Some time after I began my studies of Judaism and Kabala, I revisited the early books of Franklin Jones, aka Bubba Free John, as a refresher, to see how they stood the test of time, and also for any references to Judaism and Kabala. I found only two such references. One is when he described a sort of initiatory rite of passage that he experienced on an inner subtle realm with yet another great sage of India, Shirdi Sai Baba, a few months before Bubba’s final realization described above. He was received by an assemblage of the sage and family, friends and devotees as a son, in “a celebration that had the informal, family air and importance of a Jewish Bar Mitzvah.” (The Knee of Listening, First Edition, page 145). The final realization non-event occurred in the Vedanta Society Temple a few months later, and shortly thereafter, he had another inner experience whereby he realized that Ramana Maharshi was another of his spiritual “fathers”.

The only other reference I can recall to Judaism was in a newsletter I received some years ago, recording an exchange between Master Da and one of his Jewish devotees who was a Holocaust survivor. The pain and agony of her experience came cathartically rushing out of her, and he very appropriately and touchingly comforted her.

I learned a little while back that Master Da left his physical body in November 2008. Right before I heard that news, I had been thinking about him and realizing how lost and delusional he had become in his cloistered and secluded life, dragging so many others with him down that road. Now he leaves behind a community of however many remaining followers, some of whom will spend the rest of their lives archiving and chronicling the materials he left behind, and attempting to promote to the rest of us what they believe is the truth and significance of his life as a Divine Incarnation, separate and apart from any realization us mere mortals could ever attain, which is totally contrary to his real core teaching that what he realized and became is everyone’s possibility. He should be remembered and promoted as an example of what is possible, not placed on a pedestal of adoration as a graven image of what is impossible. The traditions have always warned that even such highly evolved beings can lose their way and become less than honest as they become morosely absorbed with their own delusions, and have cautioned to be ever vigilant against such dangers, and to remain in humble service to That Which is Greater and Beyond. “If you meet the Buddha on the road, kill him.” If we all realize our inherent buddhahood, there will be everyone and no-one left to idolize. All that is left to be done is to serve, not seek to be served.

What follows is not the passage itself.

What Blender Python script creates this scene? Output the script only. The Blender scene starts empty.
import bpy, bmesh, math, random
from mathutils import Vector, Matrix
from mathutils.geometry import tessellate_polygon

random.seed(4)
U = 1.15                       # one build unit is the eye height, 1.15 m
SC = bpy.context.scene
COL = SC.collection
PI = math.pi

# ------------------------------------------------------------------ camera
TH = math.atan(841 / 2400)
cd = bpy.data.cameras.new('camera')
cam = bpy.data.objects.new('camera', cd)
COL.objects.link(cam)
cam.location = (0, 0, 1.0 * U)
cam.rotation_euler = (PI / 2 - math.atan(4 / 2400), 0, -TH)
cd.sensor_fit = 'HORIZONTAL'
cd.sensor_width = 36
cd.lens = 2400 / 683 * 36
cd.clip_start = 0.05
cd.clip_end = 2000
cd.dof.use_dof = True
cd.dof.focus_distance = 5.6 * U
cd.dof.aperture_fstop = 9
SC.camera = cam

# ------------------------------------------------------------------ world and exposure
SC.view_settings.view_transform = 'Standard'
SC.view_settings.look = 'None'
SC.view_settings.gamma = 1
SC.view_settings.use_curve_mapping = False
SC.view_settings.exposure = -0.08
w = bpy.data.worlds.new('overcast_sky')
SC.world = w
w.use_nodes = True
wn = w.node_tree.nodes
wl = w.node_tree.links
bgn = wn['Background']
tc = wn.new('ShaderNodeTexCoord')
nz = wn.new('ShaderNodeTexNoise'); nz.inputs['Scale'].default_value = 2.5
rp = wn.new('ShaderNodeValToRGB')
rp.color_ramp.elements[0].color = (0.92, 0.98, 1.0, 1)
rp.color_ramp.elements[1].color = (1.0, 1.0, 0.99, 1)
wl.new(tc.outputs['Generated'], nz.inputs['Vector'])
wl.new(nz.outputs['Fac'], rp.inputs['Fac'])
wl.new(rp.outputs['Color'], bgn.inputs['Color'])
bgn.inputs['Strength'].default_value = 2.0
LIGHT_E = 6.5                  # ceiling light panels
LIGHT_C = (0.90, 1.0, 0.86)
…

Because the delusion surrounding Master Da and his followers had taken such a firm hold and prominence over the years, I had hardly any emotional response to the news of his passing, even though I consider him a great and positive influence on my life. That influence was in the past. We experience a natural grief of loss upon learning that someone dear to us has passed. In the case of Master Da, upon hearing of his passing, I don’t think I experienced that sense of grief because I had already lost him many years ago while he was still alive.